Source: The New Zealand Herald
Don't hail a taxi. That was the first piece of advice I was given by friends when I arrived in Cairo last week. They explained that because of a spate of well publicised sexual abuse cases and harassment of both Western and Egyptian women after some shocking incidents in Tahrir Square, the birthplace of the revolution, it was wise to err on the side of caution.

Egypt used to be a place where you never gave a second thought to personal safety. Egyptians are hospitable, charming and honest - on the whole - but the polarisation of society, the rise of the Islamists, and the arming of citizens amid civil strife mean that things are changing.

On a lunchtime stroll through the campus of Cairo university, I noticed that almost every young woman was wearing the Muslim headscarf known as the hijab. The only person who wasn't wearing one turned out to be an Italian. Yet being Egypt, the students combine the colourful scarves with skin-tight jeans, a living metaphor for the cohabitation of traditional and modern customs.

Egyptians friends told me that their daughters have come under increasing peer pressure to wear the headscarves at school and university since the Islamist Muslim Brotherhood and the even more radical Salafists won the elections last year.

One friend, who has two daughters, says that given the Islamists' attitude towards women and girls' education his family might not stick around for much longer.

The Muslim Brotherhood is rumoured to have infiltrated the Education Ministry even before the revolution. The Salafists are so extreme that they believe even going to the hairdressers is wrong. The latest example of the Islamists' intolerance is Egyptair considering whether its inflight entertainment is in line with "Egyptian values and customs" after a Brotherhood member took offence at a film screened by the airline.

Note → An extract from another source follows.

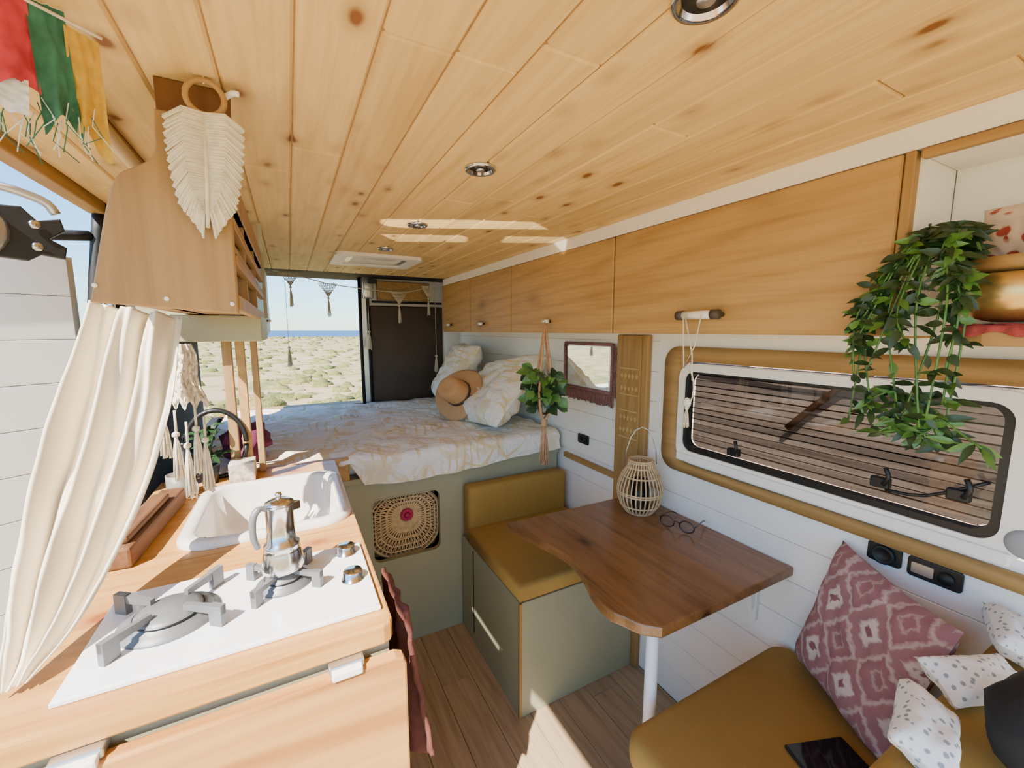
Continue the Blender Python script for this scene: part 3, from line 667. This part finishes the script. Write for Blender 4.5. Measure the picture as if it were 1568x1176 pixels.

But more serious is the language contained in the constitution, drafted by the Islamists after a walkout by the secular liberal parties, which is less than inspiring in its commitment to women's rights. Egyptian activists worry that the new constitution wants to confine women to motherhood, without a professional role, and there is no longer to be a minimum age for marriage of women.

And what of the Muslim Brotherhood's commitment to the education of girls? One friend noted that it's not in the interest of the movement's political wing to improve their education, as they would lose voters if they did. Far better to leave women in the impoverished rural areas under the guidance of the local imam, goes the argument.

Two years ago, women were everywhere in Tahrir Square as they joined the struggle to end the autocratic and corrupt 30-year rule of President Hosni Mubarak. Over the weekend, as Egyptians took to the streets again in their tens of thousands to mark the second anniversary, there were far fewer women around.